Nevertheless, Cortner cautioned, new construction (which used to be 20-25 percent of the total market) has slipped down to 6 percent, and the formerly high-priced market around Flint Hills National Golf Club has seen sales drop substantially.

This all differs dramatically from the Kansas City metro area, where new construction sales were up 45 percent in February over the year before. "We are still well below new construction sales from the peak in 2006 by about three-fourths, but it is getting better," said Steve Banks, president of the Kansas City Regional Association of Realtors (KCRA) and Heartland Multiple Listing Service, and principal in RE/MAX Heritage in Blue Springs, Mo.

Banks sees good things ahead for the area.

"Regionally, we are in the ninth consecutive month of increased sales (as compared to the same month of the prior year)," he said. "That hasn’t happened since 2003."

In March 2012, the existing-home sale price hit $143,354, a 3 percent rise over March 2011, KCRA reported. Much of that was carried by a handful of counties — Clay/Ray, Jackson and Johnson — all of which experienced an increase in average sales price for existing homes from the same month in the prior year.

The average new-home price in March 2012 was $316,036, up 3 percent from a year earlier, according to KCRA.

Also on the right track is existing-home supply, which in March was 7.1 months, a much better number than the 8.9 months in March 2011.

In Johnson County, through the first three months of the year, closed sales jumped 25 percent over 2011, said Banks. "Year to date (through March) average sale price hit $235,599 in Johnson County, up 2 percent over the prior year."

Banks attributes the better numbers in the housing market to pent-up demand. Plus, he sees more building ahead. "We’re seeing basements going in, cement being poured and framing crews back at work," he said. "Just a year and a half ago, there was no activity; new construction had stalled."
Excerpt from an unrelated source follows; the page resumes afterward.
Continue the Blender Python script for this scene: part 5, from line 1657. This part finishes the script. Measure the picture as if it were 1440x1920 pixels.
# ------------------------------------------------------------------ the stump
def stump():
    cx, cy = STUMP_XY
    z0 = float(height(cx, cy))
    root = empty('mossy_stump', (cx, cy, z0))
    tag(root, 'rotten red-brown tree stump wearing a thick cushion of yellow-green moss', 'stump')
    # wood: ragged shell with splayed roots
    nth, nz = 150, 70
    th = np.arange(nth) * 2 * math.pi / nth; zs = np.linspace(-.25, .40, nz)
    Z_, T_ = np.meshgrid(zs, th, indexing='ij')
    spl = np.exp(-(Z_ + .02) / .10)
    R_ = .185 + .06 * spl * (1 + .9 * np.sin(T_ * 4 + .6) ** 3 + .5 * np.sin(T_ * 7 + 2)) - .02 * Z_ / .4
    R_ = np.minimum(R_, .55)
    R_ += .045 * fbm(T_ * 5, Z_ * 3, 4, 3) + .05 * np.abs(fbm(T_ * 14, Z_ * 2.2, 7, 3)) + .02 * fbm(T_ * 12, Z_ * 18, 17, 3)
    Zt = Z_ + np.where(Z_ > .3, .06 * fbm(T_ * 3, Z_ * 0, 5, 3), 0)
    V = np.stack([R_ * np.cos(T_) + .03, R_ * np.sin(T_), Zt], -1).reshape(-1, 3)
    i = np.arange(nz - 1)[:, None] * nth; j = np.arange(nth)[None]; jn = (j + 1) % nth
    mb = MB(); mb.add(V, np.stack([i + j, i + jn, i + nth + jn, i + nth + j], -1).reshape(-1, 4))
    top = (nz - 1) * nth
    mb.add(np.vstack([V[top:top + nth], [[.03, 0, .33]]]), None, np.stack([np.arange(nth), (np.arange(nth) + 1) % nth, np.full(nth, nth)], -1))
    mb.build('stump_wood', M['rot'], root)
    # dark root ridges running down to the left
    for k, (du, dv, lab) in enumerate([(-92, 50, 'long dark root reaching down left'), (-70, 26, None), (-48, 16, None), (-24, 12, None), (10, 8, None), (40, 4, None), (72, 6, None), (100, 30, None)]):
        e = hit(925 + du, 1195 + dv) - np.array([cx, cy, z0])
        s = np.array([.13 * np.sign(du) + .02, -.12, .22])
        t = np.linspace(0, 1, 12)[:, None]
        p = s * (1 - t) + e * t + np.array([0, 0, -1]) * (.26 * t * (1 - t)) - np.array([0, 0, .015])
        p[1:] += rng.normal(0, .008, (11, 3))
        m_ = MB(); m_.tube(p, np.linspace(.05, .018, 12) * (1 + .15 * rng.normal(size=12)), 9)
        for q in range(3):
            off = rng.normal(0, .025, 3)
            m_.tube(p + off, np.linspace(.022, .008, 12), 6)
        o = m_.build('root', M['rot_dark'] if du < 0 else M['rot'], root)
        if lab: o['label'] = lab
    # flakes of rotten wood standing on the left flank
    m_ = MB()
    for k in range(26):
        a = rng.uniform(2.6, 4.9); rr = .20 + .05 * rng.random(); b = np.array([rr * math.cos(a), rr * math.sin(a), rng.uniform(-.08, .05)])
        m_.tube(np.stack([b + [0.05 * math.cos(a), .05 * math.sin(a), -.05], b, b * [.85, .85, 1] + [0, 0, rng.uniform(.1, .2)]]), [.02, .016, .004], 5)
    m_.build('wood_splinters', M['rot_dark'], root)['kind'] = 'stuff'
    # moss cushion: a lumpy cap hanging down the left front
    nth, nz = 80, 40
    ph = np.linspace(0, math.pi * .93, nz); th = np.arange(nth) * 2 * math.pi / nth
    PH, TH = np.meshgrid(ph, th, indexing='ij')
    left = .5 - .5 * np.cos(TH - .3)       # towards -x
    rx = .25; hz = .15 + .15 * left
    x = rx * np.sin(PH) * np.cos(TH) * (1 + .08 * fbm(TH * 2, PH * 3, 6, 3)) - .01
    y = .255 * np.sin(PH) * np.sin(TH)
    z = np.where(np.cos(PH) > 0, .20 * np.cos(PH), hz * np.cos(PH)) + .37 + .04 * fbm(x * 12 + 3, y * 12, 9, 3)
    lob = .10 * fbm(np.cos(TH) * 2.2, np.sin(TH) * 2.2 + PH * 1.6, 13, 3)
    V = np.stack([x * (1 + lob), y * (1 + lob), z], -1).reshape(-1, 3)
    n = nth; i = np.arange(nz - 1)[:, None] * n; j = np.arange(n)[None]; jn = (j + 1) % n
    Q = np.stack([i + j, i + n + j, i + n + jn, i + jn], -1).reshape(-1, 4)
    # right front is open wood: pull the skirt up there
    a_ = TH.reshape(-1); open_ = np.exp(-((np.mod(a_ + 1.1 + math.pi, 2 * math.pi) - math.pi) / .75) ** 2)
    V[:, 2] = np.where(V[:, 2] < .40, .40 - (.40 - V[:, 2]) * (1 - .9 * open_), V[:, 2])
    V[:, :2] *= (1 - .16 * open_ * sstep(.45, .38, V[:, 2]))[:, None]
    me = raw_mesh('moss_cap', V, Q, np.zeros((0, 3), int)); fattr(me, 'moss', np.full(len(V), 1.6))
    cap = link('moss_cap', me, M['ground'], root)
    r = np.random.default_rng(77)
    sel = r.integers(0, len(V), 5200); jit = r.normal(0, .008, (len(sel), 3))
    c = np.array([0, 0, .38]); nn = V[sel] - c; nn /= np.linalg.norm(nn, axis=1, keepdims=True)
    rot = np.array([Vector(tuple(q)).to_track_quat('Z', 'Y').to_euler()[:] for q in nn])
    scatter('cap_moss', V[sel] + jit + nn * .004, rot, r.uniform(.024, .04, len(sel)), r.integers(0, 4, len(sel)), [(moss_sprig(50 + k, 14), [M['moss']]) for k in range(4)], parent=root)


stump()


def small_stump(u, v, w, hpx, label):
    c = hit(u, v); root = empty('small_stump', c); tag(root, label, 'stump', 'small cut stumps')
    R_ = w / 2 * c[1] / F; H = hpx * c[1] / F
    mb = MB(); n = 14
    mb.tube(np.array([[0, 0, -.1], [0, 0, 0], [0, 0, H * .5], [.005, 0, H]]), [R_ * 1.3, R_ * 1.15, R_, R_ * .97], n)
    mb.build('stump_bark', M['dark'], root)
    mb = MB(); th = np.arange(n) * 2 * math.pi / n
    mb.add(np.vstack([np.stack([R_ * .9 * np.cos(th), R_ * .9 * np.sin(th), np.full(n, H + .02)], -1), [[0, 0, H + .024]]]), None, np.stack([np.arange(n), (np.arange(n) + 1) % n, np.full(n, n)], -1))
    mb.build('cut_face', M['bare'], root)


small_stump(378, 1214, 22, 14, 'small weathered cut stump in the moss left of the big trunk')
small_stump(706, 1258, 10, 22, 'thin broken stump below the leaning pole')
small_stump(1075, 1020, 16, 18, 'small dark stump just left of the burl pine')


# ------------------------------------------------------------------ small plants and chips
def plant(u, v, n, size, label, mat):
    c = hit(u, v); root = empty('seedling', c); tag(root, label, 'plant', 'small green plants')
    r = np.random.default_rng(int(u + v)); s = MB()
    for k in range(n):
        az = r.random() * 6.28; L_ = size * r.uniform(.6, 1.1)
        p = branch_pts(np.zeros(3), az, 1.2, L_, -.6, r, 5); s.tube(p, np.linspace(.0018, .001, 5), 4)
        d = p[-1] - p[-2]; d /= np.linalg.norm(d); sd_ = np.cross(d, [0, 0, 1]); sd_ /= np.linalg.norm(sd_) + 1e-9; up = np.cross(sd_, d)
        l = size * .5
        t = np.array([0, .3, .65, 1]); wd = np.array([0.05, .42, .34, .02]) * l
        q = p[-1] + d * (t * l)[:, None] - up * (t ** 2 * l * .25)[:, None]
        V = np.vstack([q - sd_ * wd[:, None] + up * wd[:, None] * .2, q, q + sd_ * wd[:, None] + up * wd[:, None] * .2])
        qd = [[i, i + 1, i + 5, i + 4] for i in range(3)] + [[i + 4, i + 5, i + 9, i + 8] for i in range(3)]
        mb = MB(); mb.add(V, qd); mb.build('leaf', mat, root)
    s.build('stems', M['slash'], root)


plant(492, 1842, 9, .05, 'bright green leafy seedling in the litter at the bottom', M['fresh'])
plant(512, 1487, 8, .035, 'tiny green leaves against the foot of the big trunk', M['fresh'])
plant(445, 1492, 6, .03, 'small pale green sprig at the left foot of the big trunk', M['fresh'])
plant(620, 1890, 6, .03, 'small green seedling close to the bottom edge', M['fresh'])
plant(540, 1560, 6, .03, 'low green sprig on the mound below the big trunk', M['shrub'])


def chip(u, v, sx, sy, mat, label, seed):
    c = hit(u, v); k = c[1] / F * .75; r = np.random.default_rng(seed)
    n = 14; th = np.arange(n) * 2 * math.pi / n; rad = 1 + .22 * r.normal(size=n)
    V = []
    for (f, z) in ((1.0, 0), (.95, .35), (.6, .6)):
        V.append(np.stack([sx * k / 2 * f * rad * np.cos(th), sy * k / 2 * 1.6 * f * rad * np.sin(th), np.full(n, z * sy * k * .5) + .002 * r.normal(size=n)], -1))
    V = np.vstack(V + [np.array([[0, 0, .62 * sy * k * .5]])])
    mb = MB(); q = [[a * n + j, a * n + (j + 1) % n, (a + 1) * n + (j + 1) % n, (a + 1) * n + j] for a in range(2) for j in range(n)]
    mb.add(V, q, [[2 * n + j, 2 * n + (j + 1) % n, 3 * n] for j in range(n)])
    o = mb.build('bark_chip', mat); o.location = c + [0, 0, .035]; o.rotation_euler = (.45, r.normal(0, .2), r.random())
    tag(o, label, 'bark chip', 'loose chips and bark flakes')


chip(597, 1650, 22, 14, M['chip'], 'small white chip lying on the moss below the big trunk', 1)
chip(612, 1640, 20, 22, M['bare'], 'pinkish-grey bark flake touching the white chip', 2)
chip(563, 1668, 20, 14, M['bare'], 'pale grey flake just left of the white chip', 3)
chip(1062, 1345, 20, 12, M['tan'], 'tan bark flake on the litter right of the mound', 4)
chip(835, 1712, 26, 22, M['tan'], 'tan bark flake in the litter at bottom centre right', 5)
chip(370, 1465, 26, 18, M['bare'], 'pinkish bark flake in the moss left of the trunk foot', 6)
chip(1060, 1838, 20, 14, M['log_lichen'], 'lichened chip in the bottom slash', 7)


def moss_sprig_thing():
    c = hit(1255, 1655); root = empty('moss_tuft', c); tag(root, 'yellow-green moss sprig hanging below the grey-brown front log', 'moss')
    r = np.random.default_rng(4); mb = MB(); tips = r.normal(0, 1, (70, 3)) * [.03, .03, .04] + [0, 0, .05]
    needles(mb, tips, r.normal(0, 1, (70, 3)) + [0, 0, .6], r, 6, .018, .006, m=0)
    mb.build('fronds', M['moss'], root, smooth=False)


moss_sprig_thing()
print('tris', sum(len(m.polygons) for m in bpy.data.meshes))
Johnson County is a very prosperous area with a well-diversified economy, said Hall. "The county has been doing well for three decades. It’s our Dallas. Again, the reason it’s so stable is because of internal migration. No one is building in the rural areas and we are getting excess population moving into the metro areas."

Dorothy, after arriving back from Oz, and growing up, would move away from the family farm to Overland Park where she would become a successful headhunter and killer entrepreneur.